University of North Florida—Advanced Weather Information Systems Lab

Application areas for the Advanced Weather Information Systems (AWIS) Lab at the University of North Florida involve the GIS mapping of weather data and phenomena and modeled physical parameter fields onto geospatial entities such as roadways, waterways, parks, construction sites, and individual neighborhoods. Since current weather conditions are constantly changing, near real-time data, analysis, and Web mapping are emphasized. The graphic represents several applications overlaid on the Florida Road Weather Information System. They were developed during the last few years primarily at the AWIS Lab with university, state and federal agency, and private sector partnerships. These applications range from fog modeling to area rainfall and damage estimation.

Meteorological modeling, data ingest, and forecast systems are mature from a technical perspective because the National Oceanic and Atmospheric Administration National Weather Service, federal agencies, universities, and the private sector (referred to as the “Weather Enterprise”) have developed a robust national infrastructure in this domain. However, to date, GIS visualization, geolocation, and spatial analysis tools for weather data have been less well developed.

It is envisioned that in the near term, both weather models and meteorological monitoring systems will dramatically increase in number and resolution. Currently, the state forecasts involve answers to questions such as, What is the chance of rain in my county? Soon, answers to questions such as, What is the chance my ballgame will be rained out? or Is it a good day to plan an afternoon of golf on my local course? will become the norm. Nationally, there is a move toward mesoscale (neighborhood) weather forecasts that will impact the public in many new ways.

Another area where rapid development is forecast is in the high-order coupling of various environmental models (storm water, coastal inundation, plankton growth, fire threat, agriculture, air quality) with atmospheric models. Atmospheric inputs such as rain, wind, and temperature are often the primary force functions for a host of environmental processes, and as such, the coupling of atmospheric model outputs and real-time data with various other environmental model inputs should yield significant improvements in the output quality of these diverse environmental models.
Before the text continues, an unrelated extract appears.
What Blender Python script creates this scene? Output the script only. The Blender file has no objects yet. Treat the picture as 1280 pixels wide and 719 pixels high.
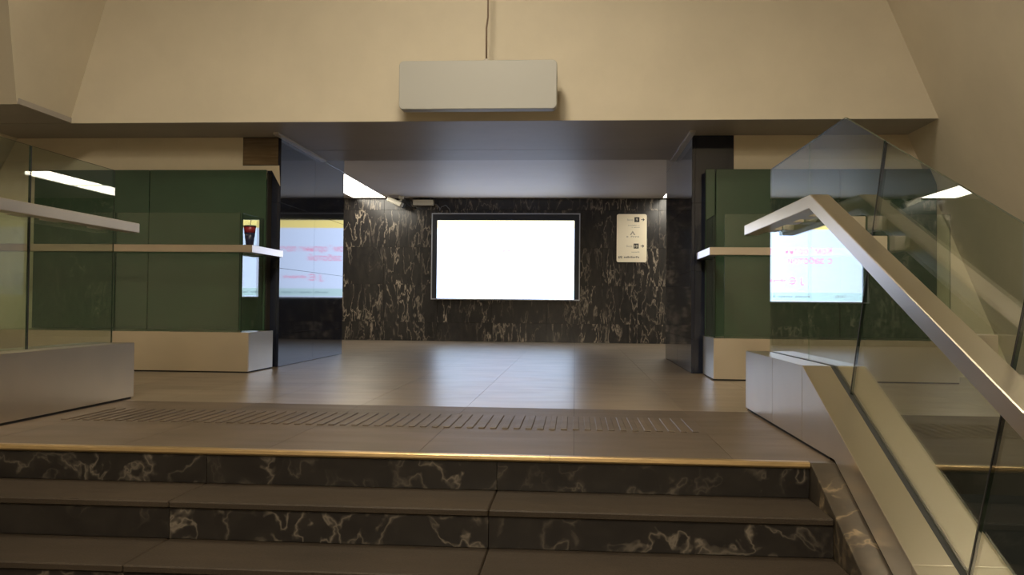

The use of GIS as a model integration and output framework is very powerful.

Integrating disparate datasets for hurricane construction damage assessment is being tested with GIS. Using postevent GIS analysis, varying construction types and the building codes that were in effect at the time of construction are compared, along with wind speeds (both forecast and measured) and durations, to assess the probability and extent of damage experienced. As more data is collected and the model matures, a reasonable damage prediction will be obtained. Using a Bayesian approach, expected hurricane damage will emerge based on factors such as building code requirements at the time of construction, building type, forecasted (or expected) hurricane severity, geographic position, and building orientation to the wind.